In recent days, the Bitcoin price has dropped by up to 30%, turning investors' eyes to the markets. The fact that Bitcoin futures have fallen below spot prices indicates that fear and panic are at their peak. This situation presents a picture that historically points to periods marking the bottom of Bitcoin prices.
The re-emergence of the backwardation structure in derivative markets is noteworthy. This occurs during periods when futures are below the spot price and generally reflects stress, forced risk reduction, or panic selling. According to Glassnode data, the annualized basis rate for three-month futures has now dropped to around 4%. This rate represents the annual return from a three-month sale strategy after making a spot purchase, and it typically rises during bull markets.

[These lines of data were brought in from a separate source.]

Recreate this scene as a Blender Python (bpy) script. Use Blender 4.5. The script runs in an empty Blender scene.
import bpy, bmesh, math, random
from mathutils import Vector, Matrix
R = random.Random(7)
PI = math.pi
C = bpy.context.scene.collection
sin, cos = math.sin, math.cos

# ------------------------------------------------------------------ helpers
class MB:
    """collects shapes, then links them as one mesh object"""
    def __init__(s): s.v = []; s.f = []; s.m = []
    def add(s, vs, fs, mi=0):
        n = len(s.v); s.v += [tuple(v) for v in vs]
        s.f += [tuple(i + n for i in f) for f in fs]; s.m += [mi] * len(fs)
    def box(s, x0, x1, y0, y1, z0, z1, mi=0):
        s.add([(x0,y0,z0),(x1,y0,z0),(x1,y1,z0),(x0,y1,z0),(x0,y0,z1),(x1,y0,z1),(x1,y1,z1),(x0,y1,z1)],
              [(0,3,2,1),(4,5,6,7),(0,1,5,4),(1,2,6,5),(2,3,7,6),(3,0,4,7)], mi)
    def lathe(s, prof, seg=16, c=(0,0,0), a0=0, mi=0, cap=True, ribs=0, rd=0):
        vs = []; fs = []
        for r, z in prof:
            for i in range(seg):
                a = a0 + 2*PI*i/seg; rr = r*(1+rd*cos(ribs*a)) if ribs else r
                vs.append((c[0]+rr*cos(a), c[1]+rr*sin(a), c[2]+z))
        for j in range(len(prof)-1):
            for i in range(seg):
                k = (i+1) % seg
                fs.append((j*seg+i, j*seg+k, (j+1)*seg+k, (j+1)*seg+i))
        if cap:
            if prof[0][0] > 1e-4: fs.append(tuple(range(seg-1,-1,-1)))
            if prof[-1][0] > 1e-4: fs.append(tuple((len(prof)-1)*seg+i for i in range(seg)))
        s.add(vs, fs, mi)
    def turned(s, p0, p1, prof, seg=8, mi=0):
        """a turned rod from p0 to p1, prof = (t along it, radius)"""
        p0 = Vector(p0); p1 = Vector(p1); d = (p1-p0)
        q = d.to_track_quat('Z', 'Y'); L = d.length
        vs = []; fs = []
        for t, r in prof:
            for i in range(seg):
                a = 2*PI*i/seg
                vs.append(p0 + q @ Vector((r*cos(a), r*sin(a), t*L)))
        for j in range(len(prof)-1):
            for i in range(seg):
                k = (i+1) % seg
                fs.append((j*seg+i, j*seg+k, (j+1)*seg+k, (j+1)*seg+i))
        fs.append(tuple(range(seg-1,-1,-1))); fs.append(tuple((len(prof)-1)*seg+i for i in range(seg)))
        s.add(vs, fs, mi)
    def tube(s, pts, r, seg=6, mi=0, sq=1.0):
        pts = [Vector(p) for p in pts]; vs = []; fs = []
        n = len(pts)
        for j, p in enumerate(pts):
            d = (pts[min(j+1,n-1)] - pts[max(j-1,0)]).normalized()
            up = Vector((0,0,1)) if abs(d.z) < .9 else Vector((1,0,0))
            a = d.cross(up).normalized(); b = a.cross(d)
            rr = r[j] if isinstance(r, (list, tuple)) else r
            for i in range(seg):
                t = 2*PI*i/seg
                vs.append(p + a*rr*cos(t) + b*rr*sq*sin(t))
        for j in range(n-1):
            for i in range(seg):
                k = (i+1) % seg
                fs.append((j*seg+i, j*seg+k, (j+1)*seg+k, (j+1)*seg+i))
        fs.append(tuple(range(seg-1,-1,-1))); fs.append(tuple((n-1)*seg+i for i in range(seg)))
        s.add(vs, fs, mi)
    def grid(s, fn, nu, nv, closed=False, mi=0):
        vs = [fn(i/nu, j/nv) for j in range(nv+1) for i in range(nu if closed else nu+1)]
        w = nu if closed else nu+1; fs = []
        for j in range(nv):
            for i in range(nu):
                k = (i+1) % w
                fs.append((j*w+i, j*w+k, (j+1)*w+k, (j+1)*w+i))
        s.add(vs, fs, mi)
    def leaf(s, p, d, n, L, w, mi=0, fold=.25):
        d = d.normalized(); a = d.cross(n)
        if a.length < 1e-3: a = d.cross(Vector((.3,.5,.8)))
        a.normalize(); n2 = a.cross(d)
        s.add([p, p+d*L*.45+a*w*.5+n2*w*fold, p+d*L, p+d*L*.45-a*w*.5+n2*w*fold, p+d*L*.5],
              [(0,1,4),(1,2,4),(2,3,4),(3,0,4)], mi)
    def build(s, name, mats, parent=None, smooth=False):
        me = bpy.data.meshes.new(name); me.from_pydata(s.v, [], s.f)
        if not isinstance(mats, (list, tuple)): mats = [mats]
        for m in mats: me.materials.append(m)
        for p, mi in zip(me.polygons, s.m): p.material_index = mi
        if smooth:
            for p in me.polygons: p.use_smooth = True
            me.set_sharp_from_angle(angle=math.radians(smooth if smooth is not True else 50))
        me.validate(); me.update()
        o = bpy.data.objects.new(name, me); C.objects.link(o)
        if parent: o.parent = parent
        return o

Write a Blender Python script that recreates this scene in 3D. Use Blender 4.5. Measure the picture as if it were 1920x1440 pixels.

Thomas Young, managing partner of RUMJog Enterprises, indicates that the backwardation structure often signals a turning point. According to Young, this situation brings along two scenarios: The first scenario is a strong recovery after the panic subsides. The second scenario is the establishment of the lowest price level after a final wave of selling.
Looking back at previous backwardation structures, it is noteworthy that Bitcoin dropped to around $15,000 following the FTX collapse in November 2022 and dipped below $20,000 during the SVB crisis in March 2023. Significant price increases have been observed after each of these fluctuations. In August 2023, a turning point occurred at the $25,000 level following uncertainty surrounding ETFs.
The current collapse of the basis rate indicates that the demand for leveraged long positions has weakened. This shows that the market is reassessing its risk appetite after the drop. Under normal circumstances, Bitcoin futures typically trade at a slight premium, while the current structure can be viewed as an indication that the market is still in a process of digestion.